This atmospheric movie will certainly stay with you, even if it's hard to figure out exactly what it's trying to say. I found myself glued to it watching 'our hero' slowly fall to pieces under the influence of his manservant and his 'sister' - like Jeeves and Wooster gone badly wrong, with every confidence abused and every vice exploited, it's a slow-motion exercise in emotional sadism and power abuse with some weird erotic undertones, both gay and straight. Some reviewers have accused it of having less to it than meets the eye, but the number of awards it has garnered surely make it worth a look.A real one-off.
Like almost everything else Harold Pinter wrote, this weird, nightmarish movie is about an uneasy relationship between men that changes in peculiar ways as it becomes an overt power-struggle, the motive for which is never entirely clear. Does Barrett, the "gentleman's gentleman" who's really no gentleman at all, just want weak upper-class alcoholic Tony's money? Although what appears to be a bog-standard blackmail plot is obviously and clumsily set up, it turns out to be nowhere near that simple. As the master/servant dynamic shifts, very subtly at first but with increasing momentum, their relationship goes through every possible permutation, including moments when they might almost be a quarrelsome old married couple and/or tenderly in love, despite both of them being apparently heterosexual. And then the next minute they're two grown men squabbling like little boys over who won a dodgeball game.

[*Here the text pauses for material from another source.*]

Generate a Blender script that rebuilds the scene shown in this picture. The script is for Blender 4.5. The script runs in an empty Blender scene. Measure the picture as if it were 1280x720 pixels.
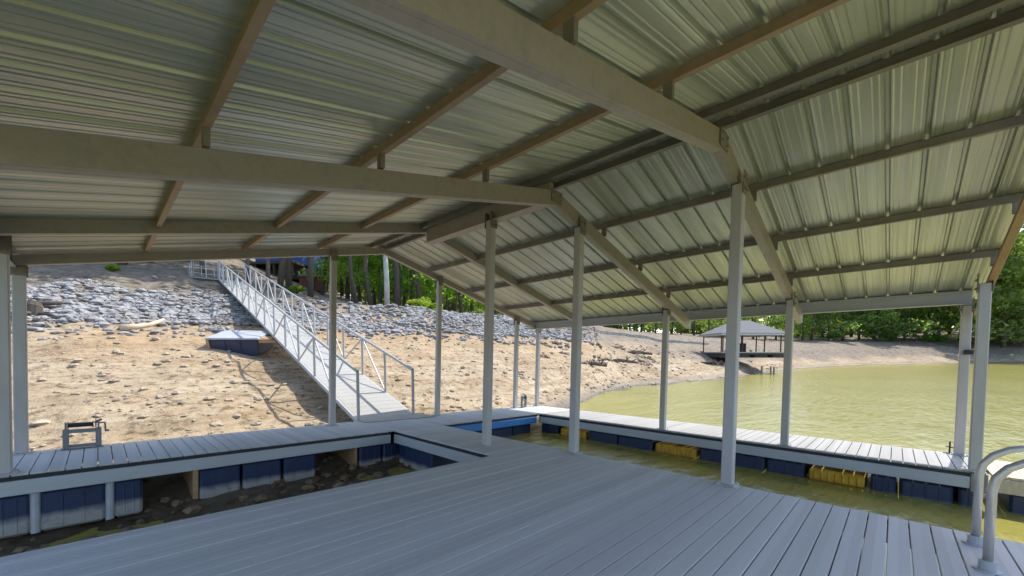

James Fox, whose blond hair makes him oddly resemble David Bowie before such a person existed, gets his cinematic career off to a fine start as the pathetic Tony, who is perfectly balanced between being arrogant and spoilt enough to deserve what he gets, and yet not so awful that we don't feel sorry for him when he completely loses control of his life. But it's Dirk Bogarde who easily walks away with the movie. Right from the start, when he appears to be the perfect self-effacing, utterly obedient, super-competent manservant, there's just a hint that he's not telling his master everything, which grows and grows until you can't take your eyes off him because he'll suddenly be a different person the second his employer isn't looking straight at him. There's something demonic about him; this film is almost an alternative version of "The Shining" in which it's the ghostly bartender who becomes a grinning madman as he sucks the life out of an increasingly pitiful Jack Nicholson - I have one scene in particular in mind, which I'm sure Stanley Kubrick had in mind too.
If Bogarde's a devil, then Sarah Miles is a succubus, outrageously sexy in a very early sixties kind of way, and much more comfortable in hot environments, whereas Wendy Craig's "good girl" doesn't even notice when it's snowing, which around her it usually is. No wonder she can't compete! That's one of the less subtle symbolic details, but just about everything that's visible or audible becomes horribly important, the way trivial little things do in bad dreams you can't wake yourself up from. I can't think of any other film in which a dripping tap is erotic! And Barrett's growing dominance is measured by the progressively more important rooms in which he displays an unbelievably bad painting he seems to treasure. Despite the lack of overt horror, the utter helplessness of the "hero" in the face of an apparently motiveless intruder who tears his whole reality apart put me in mind of poor doomed Henry in "Eraserhead".
This extremely odd movie builds the tension very slowly at first, but once it gets going it's absolutely relentless, and every time something predictable happens, it's topped by something much weirder that you didn't see coming. And Dirk Bogarde's gradual transformation from obsequious lackey to Mephistophelean tormentor has to be seen to be believed! As for James Fox, although he's inevitably overshadowed by Bogarde, he deserves a special mention for possessing the very rare acting skill of being able to convince us that he really is drunk. It's not quite a masterpiece, but it's an extraordinary and unique film that's utterly fascinating in the manner of one of those dreams where nothing happens but you know it's going to, and when it does, it's not what you expected at all.
Class paranoia as Dirk Bogarde's obsequious, cockney valet turns the table on James Fox's effete toff in a schematic confrontation which concludes with Bogarde ruling the house and Fox wearing the pinny. This is probably Bogarde's greatest performance, a brilliant vehicle for Harold Pinter's sardonic, oblique dialogue. He is dangerous, hypnotic, watchful, and exactly as exploitative, degenerate and entitled as the aristocrat he seeks to dominate. And Bogarde is well on top of the sexual ambiguities. The film is an intellectual game played out by Losey within a single location or combat zone, the aristocrat's house (which the Servant proceeds to decorate to his own taste in darker colours). It is strikingly photographed within that space by Douglas Slocombe, with musical shading added by Johnny Dankworth and Cleo Laine. One of the key UK film of the sixties.